В эпоху, о которой идет речь, Франция входила в новый период стабилизации буржуазных правительств; июльская революция обманула ожидания французского народа; оппозиционное движение вынуждено было уйти в подполье. Союзы карбонариев, преследуемые явной и тайной полицией, в «вентах» ковали оружие, копили порох. Буржуазия, пришедшая к власти по трупам парижских рабочих, не чувствовала себя в безопасности в своих дворцах и конторах. Союзы карбонариев имели также и среди польских эмигрантов, в частности среди студентов, университета, довольно многочисленных приверженцев. Французская полиция, бдительно следившая за карбонариями, распространила свой надзор также и на польских беженцев, которые по тем или иным причинам могли возбуждать подозрение в том, что они контактируют с этими преследуемыми союзами или даже участвуют в них.
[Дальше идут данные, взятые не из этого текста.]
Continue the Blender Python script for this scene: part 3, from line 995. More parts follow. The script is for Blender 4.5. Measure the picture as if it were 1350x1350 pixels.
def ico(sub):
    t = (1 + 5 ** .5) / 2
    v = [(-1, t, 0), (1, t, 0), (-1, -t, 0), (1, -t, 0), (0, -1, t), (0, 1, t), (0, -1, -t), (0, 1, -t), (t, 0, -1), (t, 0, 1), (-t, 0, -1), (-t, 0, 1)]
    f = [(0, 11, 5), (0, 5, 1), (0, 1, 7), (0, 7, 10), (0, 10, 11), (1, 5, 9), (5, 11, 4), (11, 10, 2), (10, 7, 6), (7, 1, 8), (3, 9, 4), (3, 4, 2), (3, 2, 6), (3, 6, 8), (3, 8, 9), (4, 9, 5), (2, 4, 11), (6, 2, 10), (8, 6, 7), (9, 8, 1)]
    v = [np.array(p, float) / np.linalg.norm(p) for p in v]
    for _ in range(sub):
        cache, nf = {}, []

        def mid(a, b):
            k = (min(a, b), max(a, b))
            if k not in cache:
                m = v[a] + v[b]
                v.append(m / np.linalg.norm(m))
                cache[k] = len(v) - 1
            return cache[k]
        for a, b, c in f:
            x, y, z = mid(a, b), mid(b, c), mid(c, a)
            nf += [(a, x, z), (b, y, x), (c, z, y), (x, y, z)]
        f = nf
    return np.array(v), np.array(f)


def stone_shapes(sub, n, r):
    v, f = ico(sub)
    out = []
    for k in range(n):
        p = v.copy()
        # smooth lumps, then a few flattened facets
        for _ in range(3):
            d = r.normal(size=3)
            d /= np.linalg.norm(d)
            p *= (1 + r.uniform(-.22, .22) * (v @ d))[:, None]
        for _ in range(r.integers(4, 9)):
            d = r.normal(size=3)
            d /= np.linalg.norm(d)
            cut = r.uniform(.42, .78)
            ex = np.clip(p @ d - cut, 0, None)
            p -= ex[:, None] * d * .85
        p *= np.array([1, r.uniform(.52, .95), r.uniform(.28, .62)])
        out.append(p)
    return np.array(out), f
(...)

На Рю Таранн, где в одном из не слишком роскошных домов собирались сварливые и громогласные эмигрантские фракции, можно было заметить в желтом свете газовых фонарей филеров с поднятыми воротниками пальто, торчащих у ворот или прохаживающихся поодиночке.
143
Национальный Польский Комитет — организация демократического направления, выступавшая за союз с левыми течениями во Франции и европейским революционным движением; просуществовал до декабря 1832 года, когда был распущен французскими властями.
144
Бонавентура Немоевский (1787–1835) был в сейме Королевства Польского одним из лидеров легальной шляхетской оппозиции, в 1831 году — министром, а с сентября — председателем Национального правительства.
145
Решения Венского конгресса 1815 года, произведшего новый передел польских земель, предусматривали образование конституционного Королевства Польского с русским императором на престоле.